■ **Data for processing**
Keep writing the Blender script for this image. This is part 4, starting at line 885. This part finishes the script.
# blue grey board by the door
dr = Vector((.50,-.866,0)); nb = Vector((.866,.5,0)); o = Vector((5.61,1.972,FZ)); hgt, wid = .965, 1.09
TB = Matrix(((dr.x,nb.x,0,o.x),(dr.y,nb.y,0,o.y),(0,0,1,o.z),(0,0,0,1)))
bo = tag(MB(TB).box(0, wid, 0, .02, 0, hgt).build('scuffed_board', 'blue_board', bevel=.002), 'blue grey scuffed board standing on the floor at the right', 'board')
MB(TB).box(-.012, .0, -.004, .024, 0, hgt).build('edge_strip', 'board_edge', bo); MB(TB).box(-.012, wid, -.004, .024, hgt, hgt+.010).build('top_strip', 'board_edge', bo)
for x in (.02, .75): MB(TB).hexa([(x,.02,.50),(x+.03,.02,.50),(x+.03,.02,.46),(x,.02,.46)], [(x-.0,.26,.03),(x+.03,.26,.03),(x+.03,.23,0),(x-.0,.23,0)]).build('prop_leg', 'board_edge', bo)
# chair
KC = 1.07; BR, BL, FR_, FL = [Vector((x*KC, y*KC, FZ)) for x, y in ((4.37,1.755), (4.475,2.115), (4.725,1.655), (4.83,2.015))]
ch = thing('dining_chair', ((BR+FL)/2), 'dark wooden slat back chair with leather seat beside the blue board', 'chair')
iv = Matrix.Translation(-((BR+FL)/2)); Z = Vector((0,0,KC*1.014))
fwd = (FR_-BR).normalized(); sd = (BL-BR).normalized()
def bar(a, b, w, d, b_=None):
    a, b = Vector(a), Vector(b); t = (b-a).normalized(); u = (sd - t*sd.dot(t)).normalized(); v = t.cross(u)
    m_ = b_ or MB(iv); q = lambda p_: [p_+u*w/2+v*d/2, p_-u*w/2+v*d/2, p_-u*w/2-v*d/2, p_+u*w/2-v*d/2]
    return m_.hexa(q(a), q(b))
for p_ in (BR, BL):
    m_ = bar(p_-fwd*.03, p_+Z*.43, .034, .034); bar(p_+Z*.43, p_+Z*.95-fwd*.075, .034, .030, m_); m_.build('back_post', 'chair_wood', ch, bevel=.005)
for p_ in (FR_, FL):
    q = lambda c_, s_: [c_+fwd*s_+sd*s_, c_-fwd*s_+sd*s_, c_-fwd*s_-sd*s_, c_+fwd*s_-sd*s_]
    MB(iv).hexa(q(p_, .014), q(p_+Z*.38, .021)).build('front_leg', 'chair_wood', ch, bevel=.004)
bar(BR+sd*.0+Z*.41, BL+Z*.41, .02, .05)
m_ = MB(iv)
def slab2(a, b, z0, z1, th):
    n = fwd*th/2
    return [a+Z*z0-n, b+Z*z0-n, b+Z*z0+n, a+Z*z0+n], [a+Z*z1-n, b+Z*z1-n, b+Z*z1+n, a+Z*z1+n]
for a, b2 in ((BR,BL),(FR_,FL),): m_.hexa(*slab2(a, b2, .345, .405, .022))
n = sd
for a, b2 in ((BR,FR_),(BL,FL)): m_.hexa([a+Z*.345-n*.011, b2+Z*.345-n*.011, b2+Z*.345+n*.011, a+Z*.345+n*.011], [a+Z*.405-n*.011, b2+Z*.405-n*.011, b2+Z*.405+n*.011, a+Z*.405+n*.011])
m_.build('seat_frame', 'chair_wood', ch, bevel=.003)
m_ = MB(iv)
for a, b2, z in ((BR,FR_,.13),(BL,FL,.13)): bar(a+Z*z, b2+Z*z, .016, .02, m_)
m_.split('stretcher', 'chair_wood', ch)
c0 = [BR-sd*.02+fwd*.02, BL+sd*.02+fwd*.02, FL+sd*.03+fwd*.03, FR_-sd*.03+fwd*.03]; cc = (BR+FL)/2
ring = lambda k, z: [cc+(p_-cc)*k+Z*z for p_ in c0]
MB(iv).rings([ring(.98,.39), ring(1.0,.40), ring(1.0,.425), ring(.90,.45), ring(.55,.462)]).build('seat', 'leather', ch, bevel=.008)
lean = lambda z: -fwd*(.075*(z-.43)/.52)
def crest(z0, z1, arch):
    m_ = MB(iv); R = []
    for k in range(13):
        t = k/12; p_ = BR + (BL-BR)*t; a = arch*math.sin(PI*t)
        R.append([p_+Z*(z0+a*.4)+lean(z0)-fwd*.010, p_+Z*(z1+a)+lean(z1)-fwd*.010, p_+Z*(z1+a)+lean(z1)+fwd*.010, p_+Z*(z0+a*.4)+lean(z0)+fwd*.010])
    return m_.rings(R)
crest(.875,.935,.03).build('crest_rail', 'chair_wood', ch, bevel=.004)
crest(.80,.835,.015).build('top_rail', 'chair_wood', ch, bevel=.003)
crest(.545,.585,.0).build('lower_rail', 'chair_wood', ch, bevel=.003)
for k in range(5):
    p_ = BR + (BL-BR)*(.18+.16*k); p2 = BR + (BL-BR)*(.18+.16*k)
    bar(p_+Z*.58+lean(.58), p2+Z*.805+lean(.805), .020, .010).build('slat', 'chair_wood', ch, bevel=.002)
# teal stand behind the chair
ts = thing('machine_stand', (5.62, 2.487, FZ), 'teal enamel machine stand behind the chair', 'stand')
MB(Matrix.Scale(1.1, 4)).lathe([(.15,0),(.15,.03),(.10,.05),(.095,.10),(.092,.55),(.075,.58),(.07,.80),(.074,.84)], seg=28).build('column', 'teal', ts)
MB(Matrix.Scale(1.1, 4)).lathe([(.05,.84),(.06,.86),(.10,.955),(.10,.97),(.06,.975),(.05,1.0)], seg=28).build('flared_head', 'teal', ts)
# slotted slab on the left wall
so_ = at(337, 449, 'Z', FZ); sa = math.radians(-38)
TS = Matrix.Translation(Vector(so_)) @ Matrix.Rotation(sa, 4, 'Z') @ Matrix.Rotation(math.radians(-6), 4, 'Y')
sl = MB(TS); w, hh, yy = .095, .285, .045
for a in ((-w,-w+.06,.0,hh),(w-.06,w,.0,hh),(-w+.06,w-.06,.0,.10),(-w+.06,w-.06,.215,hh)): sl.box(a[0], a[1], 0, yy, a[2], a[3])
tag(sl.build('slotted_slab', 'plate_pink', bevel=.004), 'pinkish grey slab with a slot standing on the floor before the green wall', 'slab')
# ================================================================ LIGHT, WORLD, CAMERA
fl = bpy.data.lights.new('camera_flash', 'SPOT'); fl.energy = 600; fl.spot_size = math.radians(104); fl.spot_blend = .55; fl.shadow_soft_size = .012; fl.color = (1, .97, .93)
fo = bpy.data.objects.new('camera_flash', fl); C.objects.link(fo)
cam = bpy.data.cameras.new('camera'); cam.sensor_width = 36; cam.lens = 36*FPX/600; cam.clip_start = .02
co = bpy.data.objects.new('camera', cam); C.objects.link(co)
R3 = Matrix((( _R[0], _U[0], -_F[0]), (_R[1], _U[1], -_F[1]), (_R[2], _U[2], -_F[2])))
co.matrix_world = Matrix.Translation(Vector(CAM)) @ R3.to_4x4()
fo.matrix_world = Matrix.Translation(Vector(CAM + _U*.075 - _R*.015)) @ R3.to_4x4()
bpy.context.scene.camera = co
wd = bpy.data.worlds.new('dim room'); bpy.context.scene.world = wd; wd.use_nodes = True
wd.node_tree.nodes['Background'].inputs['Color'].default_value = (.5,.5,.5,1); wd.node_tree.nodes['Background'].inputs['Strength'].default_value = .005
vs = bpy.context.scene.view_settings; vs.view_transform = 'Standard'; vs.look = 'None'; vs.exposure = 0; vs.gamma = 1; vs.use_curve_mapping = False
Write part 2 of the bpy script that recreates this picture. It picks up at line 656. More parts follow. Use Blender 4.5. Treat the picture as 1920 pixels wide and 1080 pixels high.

■ **What the task requires**
Extract each line from the entries above that contains the string "script".

■ **Response to this exercise**
Keep writing the Blender script for this image. This is part 4, starting at line 885. This part finishes the script.
Write part 2 of the bpy script that recreates this picture. It picks up at line 656. More parts follow. Use Blender 4.5. Treat the picture as 1920 pixels wide and 1080 pixels high.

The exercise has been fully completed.